The third department to undergo a thorough scrubbing in the RSC budget is Energy. Many Americans may question how wise it would be to slice these expenditures when our country faces mounting energy prices. The same question was asked in 1995 when energy prices were more stable but the answer is the same. Jerry Taylor, Director of Natural Resource Studies at the CATO Institute, delivered the following comments to the House Subcommittee on Government Reform and Oversight on May 16, 1995:
"No one can seriously argue that, were it not for the DOE, the energy industry would be flying blind in the marketplace. Nor can anyone seriously argue, were it not for government subsidy, private corporations would cease to invest in technological research. ... does anybody seriously contend that government bureaucrats know better than businessmen or consumers how to do anything more efficiently? The proper mix of energy sources is best determined by entrepreneurs directed by market prices."
The RSC proposed budget takes aim at many other programs of these three departments and many others outside their purview - some actually favored in principle by the Free Congress Foundation. Thirty-four House Members, as of March 15, 2006, have signed on as co-sponsors of the RSC budget, evidence that many House members realize that the Federal Government must trim its spending now to prevent major problems later. The RSC budget would not change Social Security, a traditional election-year hobgoblin wielded against conservative candidates.

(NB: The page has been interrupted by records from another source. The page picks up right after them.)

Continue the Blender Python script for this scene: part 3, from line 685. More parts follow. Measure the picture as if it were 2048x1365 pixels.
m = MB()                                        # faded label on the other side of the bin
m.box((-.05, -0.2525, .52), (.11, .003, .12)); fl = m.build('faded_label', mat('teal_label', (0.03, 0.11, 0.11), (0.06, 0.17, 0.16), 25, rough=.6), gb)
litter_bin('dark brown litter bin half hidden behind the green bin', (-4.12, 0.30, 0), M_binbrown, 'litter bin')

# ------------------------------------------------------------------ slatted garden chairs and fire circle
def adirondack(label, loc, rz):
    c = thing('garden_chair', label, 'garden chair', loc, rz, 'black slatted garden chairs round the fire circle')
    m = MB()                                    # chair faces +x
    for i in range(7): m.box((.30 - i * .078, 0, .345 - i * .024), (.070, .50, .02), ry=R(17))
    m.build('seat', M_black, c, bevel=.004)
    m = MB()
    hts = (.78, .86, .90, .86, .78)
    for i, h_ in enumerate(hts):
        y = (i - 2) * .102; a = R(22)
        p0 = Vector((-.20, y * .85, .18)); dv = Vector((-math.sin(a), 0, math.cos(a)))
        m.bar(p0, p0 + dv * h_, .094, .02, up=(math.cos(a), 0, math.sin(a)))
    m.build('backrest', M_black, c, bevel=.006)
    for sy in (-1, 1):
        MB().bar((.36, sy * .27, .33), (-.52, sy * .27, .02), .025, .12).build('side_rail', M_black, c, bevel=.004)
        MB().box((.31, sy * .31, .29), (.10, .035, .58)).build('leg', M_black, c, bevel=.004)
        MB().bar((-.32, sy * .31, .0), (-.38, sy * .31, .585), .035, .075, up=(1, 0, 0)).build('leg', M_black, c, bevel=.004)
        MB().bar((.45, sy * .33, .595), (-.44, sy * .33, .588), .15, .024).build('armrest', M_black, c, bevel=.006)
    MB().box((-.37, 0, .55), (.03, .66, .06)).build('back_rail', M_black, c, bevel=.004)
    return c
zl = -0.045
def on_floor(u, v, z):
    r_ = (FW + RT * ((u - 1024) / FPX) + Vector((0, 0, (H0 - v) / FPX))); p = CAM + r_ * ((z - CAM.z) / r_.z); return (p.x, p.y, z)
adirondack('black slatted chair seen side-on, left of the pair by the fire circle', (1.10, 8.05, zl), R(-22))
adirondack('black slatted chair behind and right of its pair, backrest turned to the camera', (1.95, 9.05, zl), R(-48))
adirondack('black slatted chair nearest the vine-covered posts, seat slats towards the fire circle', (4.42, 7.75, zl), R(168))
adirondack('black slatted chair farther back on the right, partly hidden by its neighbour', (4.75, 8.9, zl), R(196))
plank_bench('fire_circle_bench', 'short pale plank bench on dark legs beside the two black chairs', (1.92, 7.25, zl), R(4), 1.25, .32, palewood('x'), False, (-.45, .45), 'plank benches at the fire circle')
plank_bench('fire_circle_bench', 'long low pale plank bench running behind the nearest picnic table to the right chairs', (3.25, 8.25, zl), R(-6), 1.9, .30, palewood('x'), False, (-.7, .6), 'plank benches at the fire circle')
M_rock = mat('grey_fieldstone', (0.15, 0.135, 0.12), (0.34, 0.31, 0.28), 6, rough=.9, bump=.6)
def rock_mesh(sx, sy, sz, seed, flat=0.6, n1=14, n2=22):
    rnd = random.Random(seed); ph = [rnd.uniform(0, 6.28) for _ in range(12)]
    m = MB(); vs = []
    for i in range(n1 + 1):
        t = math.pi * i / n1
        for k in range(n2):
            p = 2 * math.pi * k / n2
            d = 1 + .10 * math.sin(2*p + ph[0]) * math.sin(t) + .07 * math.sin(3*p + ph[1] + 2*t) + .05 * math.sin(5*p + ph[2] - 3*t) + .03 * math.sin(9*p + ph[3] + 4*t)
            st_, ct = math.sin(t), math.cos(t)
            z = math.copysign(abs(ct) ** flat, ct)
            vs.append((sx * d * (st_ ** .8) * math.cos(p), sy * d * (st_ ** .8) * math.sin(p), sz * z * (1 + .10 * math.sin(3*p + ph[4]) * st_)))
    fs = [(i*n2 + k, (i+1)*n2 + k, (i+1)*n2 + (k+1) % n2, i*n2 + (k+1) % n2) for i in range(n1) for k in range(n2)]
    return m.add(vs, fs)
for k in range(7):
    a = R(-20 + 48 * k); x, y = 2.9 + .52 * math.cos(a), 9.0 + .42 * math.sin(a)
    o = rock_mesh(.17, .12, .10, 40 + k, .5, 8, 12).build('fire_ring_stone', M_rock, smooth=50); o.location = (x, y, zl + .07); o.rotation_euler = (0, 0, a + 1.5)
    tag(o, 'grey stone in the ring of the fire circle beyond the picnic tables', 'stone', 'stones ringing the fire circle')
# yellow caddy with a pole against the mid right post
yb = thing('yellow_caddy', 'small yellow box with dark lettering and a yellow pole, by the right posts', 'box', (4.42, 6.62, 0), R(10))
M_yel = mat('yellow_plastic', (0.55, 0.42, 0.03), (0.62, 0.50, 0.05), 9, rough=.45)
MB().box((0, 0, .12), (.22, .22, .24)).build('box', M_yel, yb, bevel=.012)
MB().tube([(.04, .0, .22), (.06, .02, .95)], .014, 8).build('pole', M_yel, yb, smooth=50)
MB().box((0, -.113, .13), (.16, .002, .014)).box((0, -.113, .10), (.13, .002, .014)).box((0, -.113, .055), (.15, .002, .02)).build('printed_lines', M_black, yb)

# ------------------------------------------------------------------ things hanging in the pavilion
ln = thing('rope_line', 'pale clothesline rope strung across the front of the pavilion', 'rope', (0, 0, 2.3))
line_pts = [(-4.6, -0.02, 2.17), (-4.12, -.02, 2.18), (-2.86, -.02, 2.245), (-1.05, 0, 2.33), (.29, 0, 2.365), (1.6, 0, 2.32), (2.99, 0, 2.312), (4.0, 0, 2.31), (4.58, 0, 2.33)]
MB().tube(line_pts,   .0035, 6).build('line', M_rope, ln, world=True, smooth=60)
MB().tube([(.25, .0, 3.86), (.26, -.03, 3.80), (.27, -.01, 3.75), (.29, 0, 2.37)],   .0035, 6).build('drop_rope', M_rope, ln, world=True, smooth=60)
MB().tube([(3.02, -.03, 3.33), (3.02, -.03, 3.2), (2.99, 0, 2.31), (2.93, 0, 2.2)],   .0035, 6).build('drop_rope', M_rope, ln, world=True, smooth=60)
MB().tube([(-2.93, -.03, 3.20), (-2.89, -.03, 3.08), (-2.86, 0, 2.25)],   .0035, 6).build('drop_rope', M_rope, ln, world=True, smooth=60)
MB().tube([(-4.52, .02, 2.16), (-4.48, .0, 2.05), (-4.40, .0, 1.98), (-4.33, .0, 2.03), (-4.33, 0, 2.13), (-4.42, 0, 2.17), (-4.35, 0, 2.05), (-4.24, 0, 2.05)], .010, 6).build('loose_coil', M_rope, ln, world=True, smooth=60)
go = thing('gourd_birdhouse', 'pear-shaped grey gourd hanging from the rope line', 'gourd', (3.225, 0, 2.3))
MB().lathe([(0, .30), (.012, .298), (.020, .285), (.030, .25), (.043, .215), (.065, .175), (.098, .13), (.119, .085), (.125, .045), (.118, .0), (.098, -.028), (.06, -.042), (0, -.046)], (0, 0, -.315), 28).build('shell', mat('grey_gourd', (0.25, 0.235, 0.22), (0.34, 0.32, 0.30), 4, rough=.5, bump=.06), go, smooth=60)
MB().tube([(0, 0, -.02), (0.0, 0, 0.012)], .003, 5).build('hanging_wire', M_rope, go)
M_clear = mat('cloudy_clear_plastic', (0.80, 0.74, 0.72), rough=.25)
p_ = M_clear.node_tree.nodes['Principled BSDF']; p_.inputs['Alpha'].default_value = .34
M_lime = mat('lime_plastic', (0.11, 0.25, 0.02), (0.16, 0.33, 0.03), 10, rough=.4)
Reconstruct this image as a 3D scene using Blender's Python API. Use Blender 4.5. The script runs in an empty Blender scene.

Future generations of Americans will be presented with a bill run up by our generation. More than that, many of the programs included in the RSC budget neither are merited constitutionally nor do they deliver a strong return on investment. Many Americans have been disheartened in recent years as they have witnessed government spending spiraling upwards and conservatives in Congress unwilling to mount a concerted effort to curtail it. RSC has come forward with a budget that advances goals worth achieving because it takes a long-term view, recognizing the need of Americans to earn more and keep more.
Steve Lilienthal is Director of the Center for Privacy and Technology Policy at the Free Congress Foundation.